Aprendiendo a escribir.

Casi treinta años después de esbozar mis primeros trazos, en un cuadernillo Rubio, comprado previamente en la Droguería de mi tía Veredas, confieso que este arte gráfico no tiene fin.
Sea con el lápiz Alpino o Staedler de los párvulos de mi infancia, sea con el Bic de los bachilleres en mi adolescencia o con el ordenador pentium de mis años universitarios, el arte de escribir es un proceso de constante mejora.
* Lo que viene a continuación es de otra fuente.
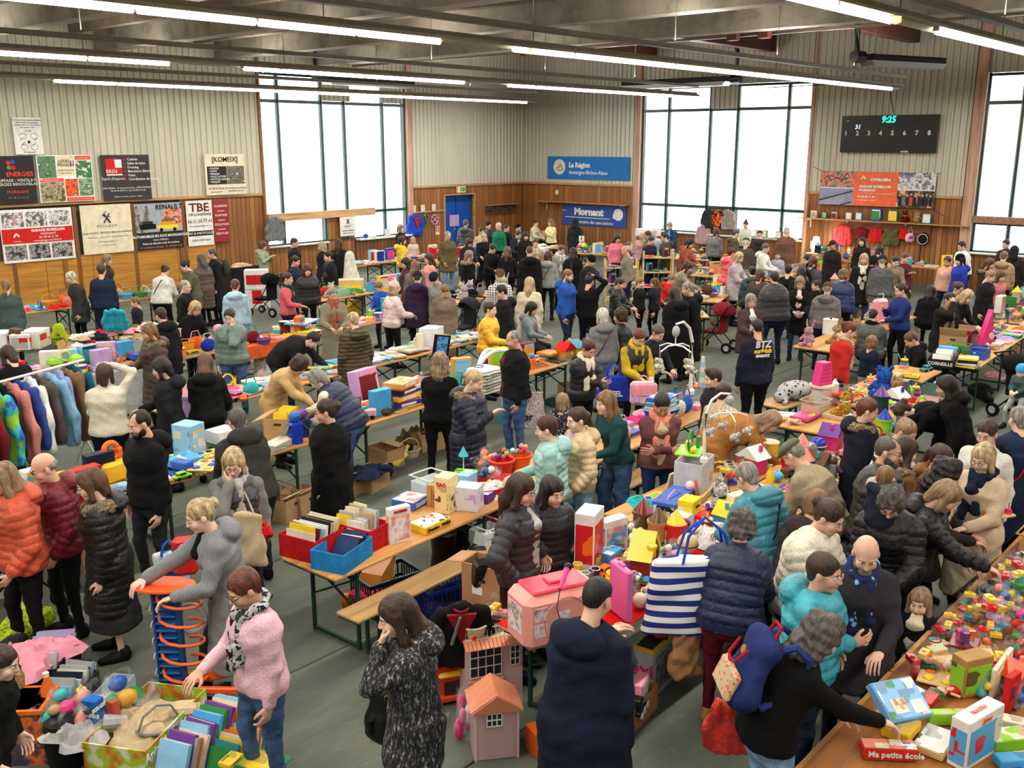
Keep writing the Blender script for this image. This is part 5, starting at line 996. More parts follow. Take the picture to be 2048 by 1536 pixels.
P(1822,876,1.65,120,'dd',10,20,'coat',(.6,.45,.28),'n','black','vlong','db','long haired person in a camel fur collared coat behind the father',ex='F')
H_dad=P(1782,874,1.82,78,'fx',6,6,'vest',(.16,.15,.14),'n','charcoal','cropped','dg','bearded person with glasses in a black body warmer carrying a toddler',ex='gB',sleeve='light_grey',bw=1.15)
P(1773,930,0.80,165,'rd',10,0,'hoodie',(.12,.14,.19),'n','navy','cropped','lb','toddler in a dark blue top carried against the black body warmer',ex='',kid=True,z0=.85,legs='q')
P(1741,797,1.61,95,'dd',4,10,'lcoat',(.1,.12,.17),'n','black','short','rd','person in a navy coat with a cream fur-edged hood, seen from behind',ex='hFg',bw=1.15)
P(1824,843,1.59,60,'ff',22,26,'sweater','black','n','black','short','sb','young person with light brown hair in a black and white striped top',ex='',tm='stripez',t2=('white',None,.5))
P(1787,815,1.63,-70,'rr',74,70,'sweater',(.05,.05,.055),'n','black','bun','db','person in black bending low over the soft toys',ex='',bw=1.3)
P(1974,842,1.72,-22,'dd',0,18,'sweater',(.86,.85,.83),'n','black','short','db','person in a white sweater with black rucksack straps',ex='b',cap='black')
H_tray=P(1966,890,1.68,-28,'ff',0,16,'lcoat',(.82,.74,.63),'n','navy','bob','bn','smiling person in a long beige coat and navy scarf holding a wooden stacking toy',ex='gS',opn=1,cap='navy',bw=1.05,sk=2,inner='navy')
P(2040,812,1.76,-150,'dd',4,8,'lcoat',(.13,.17,.28),'n','black','short','gr','person in a navy coat with a red shoulder strap at the right edge',ex='x',cap='red',bw=1.2)
P(1572,884,1.73,-115,'ff',34,40,'jacket',(.62,.56,.46),'n','charcoal','flatcap','gr','person in a checked flat cap and beige and grey block jacket bending over toys',cap=(.42,.43,.38),bw=1.15,ex='g')
P(1484,926,1.68,-135,'ff',26,34,'puffer',(.2,.5,.58),'n','navy','short','gr','person with grey hair in a teal down jacket leaning over the toy table',ex='hx',bw=1.25)
P(10,1292,1.30,70,'dt',12,18,'hoodie','black','n','black','short','db','child in a black hooded top at the bottom left corner',kid=True,ex='',z0=-.02)
# ---- middle ground, near
P(471,816,1.78,-165,'ff',28,18,'jacket',(.21,.21,.2),'n','charcoal','short','dg','grey haired person in a dark grey hooded jacket with back to the camera',ex='hg',bw=1.18)
P(649,798,1.70,-95,'dd',2,6,'lcoat',(.05,.05,.055),'n','black','bun','db','person in a wide black coat and cross-body strap walking through the gap',ex='gx',bw=1.3,legs='w')
P(622,742,1.70,-118,'rf',44,40,'vest',(.13,.16,.3),'j','denim','bob','gr','person in a navy body warmer and jeans bending over the cardboard box',sleeve='cream',bw=1.12)
P(610,719,1.66,60,'rf',40,50,'coat',(.76,.63,.43),'n','black','curly','db','person in a camel coat bending over the box of books',ex='')
P(880,706,1.68,168,'ff',4,10,'sweater',(.06,.06,.07),'n','black','bigcurl','sb','person with curly light hair in a black off-shoulder sweater',bw=1.05)
P(956,742,1.70,62,'hd',6,22,'lpuffer',(.1,.12,.2),'j','denim','short','bn','person in a long navy down coat with a fur hood and sunglasses on hair',ex='hF',bw=1.15)
P(1024,661,1.78,-72,'dd',0,12,'jacket',(.09,.09,.1),'j','denim','cropped','gr','person in an open black jacket over a maroon printed t-shirt',ex='',opn=1,bw=1.2,sk=1,inner=(.42,.14,.2))
P(1183,683,1.62,40,'xf',8,30,'puffer',(.12,.12,.14),'n','black','bun','mr','person in a black padded jacket and cream scarf holding a red bag',ex='S',cap='cream')
P(1283,662,1.64,28,'ff',14,34,'vest',(.16,.16,.18),'n','black','short','rd','red haired person in a mustard sweater and black body warmer',sleeve='mustard',ex='S',cap='mustard',bw=1.08)
P(1322,652,1.62,44,'ff',12,30,'jacket',(.13,.14,.19),'n','black','short','dg','grey haired person in a dark navy jacket behind the white crib mobile',ex='')
H_btz=P(1513,637,1.80,-150,'dd',2,10,'sweater',(.1,.12,.2),'n','black','cropped','bl','bearded person in a navy sweatshirt printed BTZ on the back',ex='B',bw=1.08,tm='cloth')
P(1327,792,1.65,12,'xx',4,34,'jacket',(.42,.26,.27),'n','dark_blue','pony','bl','person in a maroon jacket and orange checked scarf, arms folded',ex='S',opn=1,cap=mat('salmon','plaid','dusty_pink',None,2.),sk=3,inner='beige')
P(1211,783,1.63,-55,'ff',20,4,'sweater',(.12,.28,.29),'w','denim','vlong','lb','long haired person in a dark green sweatshirt and wide cargo jeans leaning forward',ex='',sk=2)
P(1152,815,1.61,-62,'pp',2,8,'puffer',(.78,.69,.55),'j','light_denim','pony','db','person with a ponytail in a beige padded jacket and pale jeans',ex='h',opn=1,sk=2,inner='lilac')
P(1089,832,1.62,-92,'fd',4,12,'vest',(.6,.77,.75),'n','black','short','mr','person with short dark hair in a mint green padded vest',sleeve=(.58,.76,.74),ex='h',bw=1.05)
P(1125,786,1.15,170,'dd',0,6,'sweater',(.12,.13,.2),'n','navy','bob','sb','small child in a dark dress with star dots, seen from behind',kid=True,tm='spots',t2=('white',None,3))
P(1050,950,1.69,66,'kk',0,14,'puffer',(.17,.17,.2),'n','black','long','db','person in a dark jacket with lime piping, hand on hip',ex='',opn=1,sk=0,inner='light_grey')
P(1107,955,1.53,36,'dd',0,8,'puffer',(.1,.11,.14),'n','black','vlong','bl','young person with very long dark hair in a black padded jacket',ex='',sk=2)
P(1560,830,1.74,96,'rr',72,52,'coat',(.62,.42,.22),'n','black','vlong','sb','long haired person in a caramel coat bent double over the toys',ex='',bw=1.12)
P(1424,736,1.52,-66,'dd',0,10,'jacket',(.13,.13,.14),'n','black','quiff','db','boy with swept dark hair in a black track top',ex='',sk=2)
P(1450,765,1.50,150,'dd',6,10,'coat',(.75,.69,.58),'n','black','bun','db','person in a cream dotted coat standing behind the boy',ex='',tm='spots',t2=('brown',None,3.2))
P(1707,645,1.66,105,'dd',8,26,'sweater',(.72,.17,.15),'j','dark_denim','bun','rd','person in a red sweater with a leopard scarf and dark jeans',ex='S',cap=mat('beige','spots','dark_brown',None,3.),bw=1.12)
P(1746,673,1.22,150,'ff',6,12,'sweater',(.11,.13,.22),'n','light_grey','curly','lb','boy with wavy hair in a navy sweatshirt and pale trousers',kid=True)
P(1748,617,1.66,168,'ff',4,12,'puffer',(.3,.3,.31),'n','black','cropped','bl','seated person in a charcoal ribbed down jacket with a black scarf',ex='S',cap='black',legs='q',bw=1.15)
P(1814,667,1.50,-60,'ff',18,38,'hoodie',(.07,.07,.08),'n','black','short','br','boy in a black hoodie sitting and looking at a phone',legs='q',ex='',seat=.46)
P(1887,752,1.62,-82,'rd',22,18,'hoodie',(.06,.06,.065),'n','black','long','bl','long dark haired person in a black hoodie leaning over the bicycle toys',ex='')
P(2043,730,0.90,-20,'ff',4,16,'puffer',(.15,.28,.3),'n','light_grey','beanie','bn','toddler in a bright blue hat sitting in a stroller',cap='sky_blue',kid=True,legs='q',seat=.42)
P(1800,567,1.68,-58,'hf',2,14,'sweater',(.13,.2,.42),'n','black','pony','db','person in a royal blue sweater with dark hair tied back',ex='',bw=1.1)
P(1902,585,1.66,38,'ed',10,6,'coat',(.12,.11,.11),'n','navy','bun','bl','person on the phone wrapped in a leopard print shawl',ex='gS',cap=mat('taupe','spots','black',None,3.),bw=1.05)
P(1943,582,1.62,62,'ff',22,30,'sweater',(.08,.08,.09),'n','black','vlong','bn','person with long straight blond hair in black leaning over the stall',ex='')
P(1863,570,1.62,165,'dd',8,10,'sweater',(.07,.07,.08),'n','black','long','bl','seated person in a black sweater with dark hair, back turned',legs='q')
P(1503,588,1.60,22,'fd',0,6,'coat',(.3,.22,.22),'n','dark_brown','bob','gr','person with glasses in a plum coat and white turtleneck holding a white bag',ex='g',opn=1,bw=1.12,inner='white')
P(981,604,1.62,66,'fd',4,4,'puffer',(.93,.68,.17),'n','black','short','db','person in a bright yellow down jacket beside the white play arches',ex='',bw=1.05)
P(999,570,1.76,-75,'dd',4,16,'coat',(.1,.1,.11),'n','black','short','bl','dark haired person with glasses in a black coat behind the yellow jacket',ex='gh',bw=1.1)
P(1068,605,1.55,70,'ff',6,20,'hoodie',(.52,.55,.58),'n','charcoal','bob','bl','seated person in a grey and white hoodie with a pink strap',ex='x',cap='hot_pink',legs='q')
P(1059,554,1.68,170,'dd',0,4,'coat',(.85,.81,.71),'n','black','long','bn','blond person in a cream coat seen from behind',ex='')
P(1139,539,1.76,66,'dd',0,14,'jacket',(.16,.33,.68),'j','dark_denim','short','lb','bearded person in a bright blue and navy jacket',ex='hB',bw=1.15,sk=0)
P(1181,549,1.68,150,'ud',0,14,'sweater',(.06,.06,.07),'n','black','topbun','bl','person in black with dark hair pinned up and one arm raised',ex='',bw=1.1)
P(1205,616,1.65,-160,'dd',8,8,'hoodie',(.47,.47,.48),'j','light_denim','bob','wh','white haired person in a grey hoodie with a burgundy strap',ex='x',cap='burgundy')
P(1240,617,1.59,-88,'dd',4,6,'puffer',(.12,.12,.13),'n','black','curly','db','person with dark wavy hair and glasses in a black quilted jacket',ex='g',bw=1.1)
P(1244,556,1.48,66,'ff',6,20,'puffer',(.12,.12,.14),'n','black','short','db','boy in a black padded jacket with a white fleece hood',ex='h')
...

Cuando releo mis artículos, post y demás resultados de mis ilusiones, paranoias o propósitos, entiendo que siempre habrá una nueva palabra más precisa.

También, debo reconocer que el estado de ánimo moldea nuestros escritos, ya no sólo en grafía, sino en estilo.
Vaya aquí pues, mi grato reconocimiento a los profesores, de Torrecampo y Pozoblanco, que me inculcaron el buen hacer y me corrigieron, en su día, de las disgresiones ortográficas. Sin aquellos ejercicios, de cumplimiento vespertino, no habría sido posible que hoy pudieseis leer algo mínimamente decente.

Las tardes al salir del colegio comenzaban con el Barrio Sésamo, el cumplimiento diario de los deberes escolares, un bocadillo de queso o de chocolate Hipólito Cabrera y como no, el partido de fútbol en el plazar. Así fuimos creciendo.
Ahora, mi propósito, es mejorar el estilo, como si un antiguo profesor de literatura me lo demandara. Nunca se termina de aprender. Por eso, con buen acepto ideas. No será un brindis al sol, sino el mismo Sol que alimente la estructura de mis frases.